BEGIN
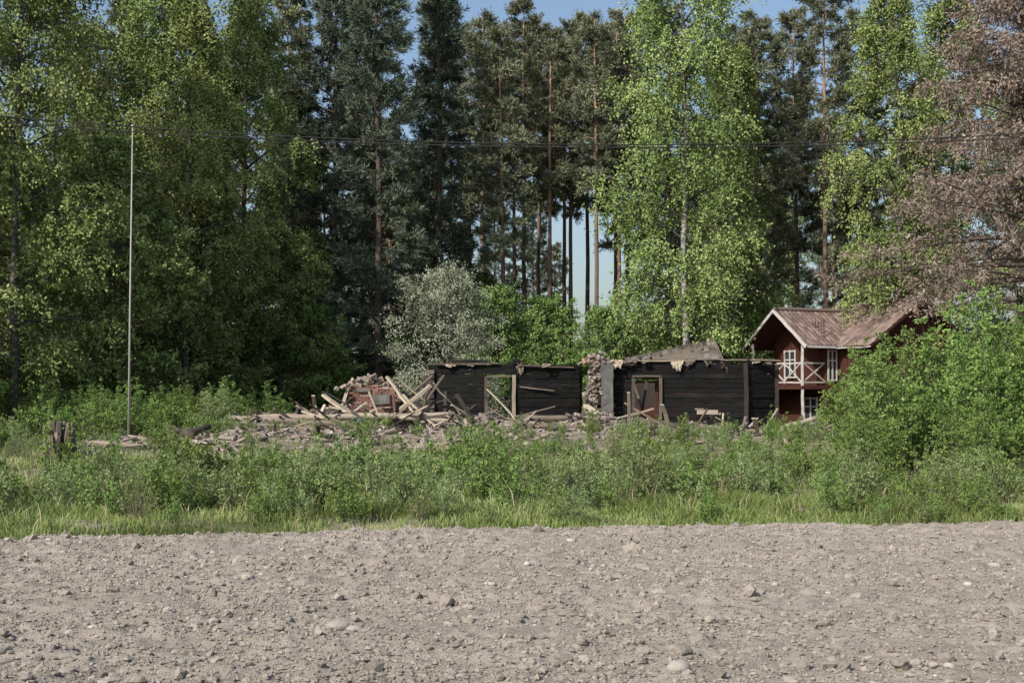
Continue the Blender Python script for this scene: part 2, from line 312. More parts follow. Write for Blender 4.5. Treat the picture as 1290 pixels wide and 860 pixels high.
for (i,x,y,s) in [(2,-20.5,74,1.05),(2,-14.6,77,1.05),(0,-11.6,73,.98),(0,-8.4,79,1.1),
                  (1,-1.6,76,.96),(0,-.4,72,.92),(1,.7,80,1.04),(3,1.9,74,.94),(1,3.2,78,.96),(3,4.4,73,.95),(1,4.6,86,1.08),(0,6.6,80,1.05),(1,1.6,86,1.05),(3,5.7,76,.96),(3,.2,88,1.08),(1,6.6,90,1.1),(3,3.0,82,1.0),(3,-2.6,84,1.05),
                  (2,12.9,75,1.04),(0,15.9,79,1.05),(1,15.5,70,1.0),(0,18.8,76,1.0),(2,22,81,1.1),(2,13.4,84,1.12),(0,9.2,82,1.1)]:
    inst(PIN[i],x,y,k*1.3,s); k+=1
for (i,x,y,s) in [(0,-6.3,67,1.0),(1,-9.2,73,1.0),(0,-4.0,77,1.02)]:
    inst(CEM[i],x,y,k*2.1,s); k+=1
inst(SPR,-3.6,70.5,0,1.03); inst(SPR,-11.5,76,2,.95)
inst(DEAD,18.8,50,1.0,1.0)
for (i,x,y,s) in [(0,-.8,69,.85),(0,1.8,70,.8),(0,4.4,68,.72),(0,-9,64,.7),(0,12.3,70,.75),(0,-2,75,1)]:
    inst(ROW[i],x,y,k*1.1,s); k+=1
inst(WIL,-2.6,59.5,.5,1,'silver_willow')
df=empty('distant_forest'); rng=np.random.default_rng(9)
for i in range(50):
    x=-52+104*(i+rng.random())/50; y=rng.uniform(93,112)
    gap=-0.05<x/y<0.085
    if gap and rng.random()<.55: continue
    me=[PIN[2],PIN[0],CEM[1],BIR[1],PIN[2]][rng.integers(5)]
    inst(me,x,y,rng.uniform(0,6),rng.uniform(.85,1.15)*(.62 if gap else 1),'forest_tree',df)
# ------------------------------------------------------------------ shrubs
def bush(name,H,R,ns,ntw,nlf,ll,lw,mat,seed,twl=.3,up=1.0):
    rng=np.random.default_rng(seed); mb=MB()
    a=rng.uniform(0,2*PI,ns); rr=np.sqrt(rng.random(ns)); tops=np.stack([np.cos(a)*rr*R,np.sin(a)*rr*R,H*(1-.45*rr**2)*rng.uniform(.55,1.15,ns)],1)
    base=np.stack([np.cos(a)*rr*R*.35,np.sin(a)*rr*R*.35,np.zeros(ns)],1)
    for q in range(ns):
        mid=(base[q]+tops[q])/2+np.array([0,0,.08*H]); mb.tube(np.array([base[q],mid,tops[q]]),[.006+.004*H,.004+.002*H,.002],3,0,.3,False,cap=False)
    n=ns*ntw; idx=np.repeat(np.arange(ns),ntw); t=(.12+.88*rng.random(n)**.8)
    st=base[idx]*((1-t)**2)[:,None]+2*(t*(1-t))[:,None]*((base+tops)/2+[0,0,.16*H])[idx]+(t**2)[:,None]*tops[idx]
    d=norm(rng.normal(size=(n,3))*[1,1,.6]+[0,0,.35*up]); tl=twl*H*rng.uniform(.4,1.2,n)*(1.15-t)
    tw=.5+.13*rng.normal(size=ns)[idx]+.12*rng.normal(size=n)
    N2=n*nlf; i2=np.repeat(np.arange(n),nlf)
    P=st[i2]+d[i2]*(tl[i2]*rng.random(N2))[:,None]+rng.normal(size=(N2,3))*.02
    P[:,2]=np.maximum(P[:,2],.02)
    D=rng.normal(size=(N2,3))*.7+d[i2]*.5; sz=rng.uniform(.6,1.35,N2)
    mb.leaves(P,D,ll*sz,lw*sz,1,np.clip(tw[i2]+.1*rng.normal(size=N2),0,1),rng)
    return mb.mesh(name,[M['twig'],M[mat]])
BIG=[bush('leafy_shrub',3.6,1.7,46,16,24,.068,.046,'bush',61),bush('leafy_shrub',3.4,1.6,40,16,24,.068,.042,'bush',62)]
MED=[bush('shrub',1.25,.7,20,9,12,.055,.036,'bush',63),bush('shrub',1.2,.65,20,9,13,.055,.02,'weed',64),bush('shrub',1.4,.8,22,9,11,.06,.04,'bush',65)]
WEED=[bush('weed',.65,.42,14,7,8,.05,.026,'weed',66,.3),bush('weed',.7,.36,15,7,8,.045,.03,'bush',67,.25),bush('weed',.85,.45,16,6,8,.06,.018,'weed',68,.2,2)]
for (i,x,y,s,r) in [(0,7.75,30.5,.78,0),(1,8.7,32.5,.95,2),(0,9.9,31,1.02,1),(1,9.3,34.5,1.0,3),(0,11.7,31,1.08,2),(0,11.4,34,1.12,4.4),(1,13.5,32,1.1,5),(0,7.2,28.9,.45,2.2),(1,9.2,28.3,.6,.6),(0,11.2,28,.65,1.9)]:
    inst(BIG[i],x,y,r,s)
for (i,x,y,s,r) in [(0,-.45,27.5,1.0,0),(2,-.9,28.4,.85,1),(1,-.1,28.6,.9,2),(0,-4.9,25,.75,3),(2,-4.2,25.6,.6,5),(1,2.1,29,.85,1),(0,3.0,30.5,.8,3),(2,1.6,27.5,.6,3),(1,5.0,28,.75,1),(0,5.9,29,.75,1),(2,4.1,27,.55,4)]:
    inst(MED[i],x,y,r,s)
for (i,x,y,s,r) in [(0,-12.6,47.5,.5,0),(1,-11.4,48.5,.55,1),(0,-10.4,51.5,.5,2),(1,-13.9,48,.6,4),(0,-9.3,54,.5,2)]:
    inst(BIG[i],x,y,r,(s*1.3,s*1.3,s))
ug=empty('undergrowth'); rng=np.random.default_rng(12)
for i in range(1150):
    y=19.5+29*rng.random()**1.45; x=rng.uniform(-1,1)*(.38*y+1.5)
    if y<yedge(x)+.8 or mound(x,y)>.15: continue
    if abs(x+11.3)<1.8 and y<36: continue
    if y>28 and -10.5<x<-1.2 and rng.random()<.62: continue
    if y>31 and x>-12 and rng.random()<.45: continue
    if fbm(np.array(x*.45),np.array(y*.45),77,2)<rng.uniform(.25,.57): continue
    g=WEED[rng.integers(3)] if rng.random()<.72 else MED[rng.integers(3)]
    s=rng.uniform(.5,1.2)*(.75 if g in MED else 1.0)
    lim=(.95 if y<29 else .65)
    if -14<x<10: s=min(s,lim)
    if y<yedge(x)+2.0: s*=.55
    inst(g,x,y,rng.uniform(0,6),(s,s,s*rng.uniform(.8,1.3)),'weed_clump',ug)
for i in range(70):
    x=rng.uniform(-11,10.5); y=rng.uniform(43,51); s=rng.uniform(.45,.95); inst(WEED[i%3],x,y,rng.uniform(0,6),s,'weed_clump',ug)
for i in range(34):
    x=rng.uniform(-16,-9.5); y=rng.uniform(43,54); inst(MED[rng.choice([0,1,2])],x,y,rng.uniform(0,6),rng.uniform(.6,1.25),'weed_clump',ug)
for i in range(16):
    inst(BIG[i%2],rng.uniform(-25,-14.5),rng.uniform(46,60),rng.uniform(0,6),rng.uniform(.5,1.1),'weed_clump',ug)
for i in range(64):
    y=rng.uniform(64,90); x=rng.uniform(-.4,.4)*y
    if 10<x<19 and y<68: continue
    if 4<x<11 and y<70: continue
    inst(BIG[i%2],x,y,rng.uniform(0,6),rng.uniform(.8,1.5),'weed_clump',ug)
for i in range(36):
    y=rng.uniform(92,115); x=-.08*y+.2*y*(i+.5)/36
    inst(BIG[i%2],x,y,rng.uniform(0,6),rng.uniform(1.3,2.3),'weed_clump',ug)
# grass
rng=np.random.default_rng(14); mb=MB()
def blades(n,off,hl,hh,wd,mat,base_t,ymax,thr=.12):
    y0=rng.random(n); x=rng.uniform(-1,1,n)*(.42*24+1.5)
    ye=yedge(x); y=ye+.05+off(y0)
    x=x*np.maximum(1,y/24)
    k=(y>yedge(x)-.1*rng.random(n))&(y<ymax)&(mound(x,y)<.12+.1*rng.random(n))&(fbm(x*.9,y*1.1,71,3)>rng.uniform(thr,.66,n)-.06*np.clip((y-yedge(x))*2,0,1)+np.where(x<-3.5,.1,0))
    x=x[k];y=y[k]; n=len(x)
    h=rng.uniform(hl,hh,n)*(.3+1.4*fbm(x*.9,y*.9,73,2)**1.5)*np.clip(.3+(y-yedge(x))*.6,.3,1)*np.where(y>27,.7,1)
    a=rng.uniform(0,2*PI,n); b=rng.uniform(.15,.9,n)*h; w=wd*rng.uniform(.7,1.3,n)
    s=rng.uniform(0,2*PI,n); sx=np.cos(s)*w/2; sy=np.sin(s)*w/2; z=gz(x,y)-.02
    dx=np.cos(a)*b;dy=np.sin(a)*b
    V=np.stack([np.stack([x-sx,y-sy,z],1),np.stack([x+sx,y+sy,z],1),
      np.stack([x+sx*.8+dx*.35,y+sy*.8+dy*.35,z+h*.6],1),np.stack([x-sx*.8+dx*.35,y-sy*.8+dy*.35,z+h*.6],1),np.stack([x+dx,y+dy,z+h*.92],1)],1)
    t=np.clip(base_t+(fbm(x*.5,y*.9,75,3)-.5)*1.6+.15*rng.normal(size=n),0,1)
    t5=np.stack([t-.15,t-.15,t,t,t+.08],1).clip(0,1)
    F=np.arange(n)[:,None]*5; n0=mb.n
    mb.add(V,F+np.array([[0,1,2,3]]),mat,t5.ravel()); mb.F.append((F+n0+np.array([[3,2,4]]),mat,False))
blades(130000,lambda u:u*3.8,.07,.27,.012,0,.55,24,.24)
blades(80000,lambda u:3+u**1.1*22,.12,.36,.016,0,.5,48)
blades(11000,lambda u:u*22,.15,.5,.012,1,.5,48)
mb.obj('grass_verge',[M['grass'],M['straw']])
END
▶ _THE PROBLEM_
Copy each line exactly, from the line containing "blades(11000,lambda u:u*22,.15,.5,.012,1,.5,48)" down to the last line of the material, and no other lines.

▶ _RESPONSE_
blades(11000,lambda u:u*22,.15,.5,.012,1,.5,48)
mb.obj('grass_verge',[M['grass'],M['straw']])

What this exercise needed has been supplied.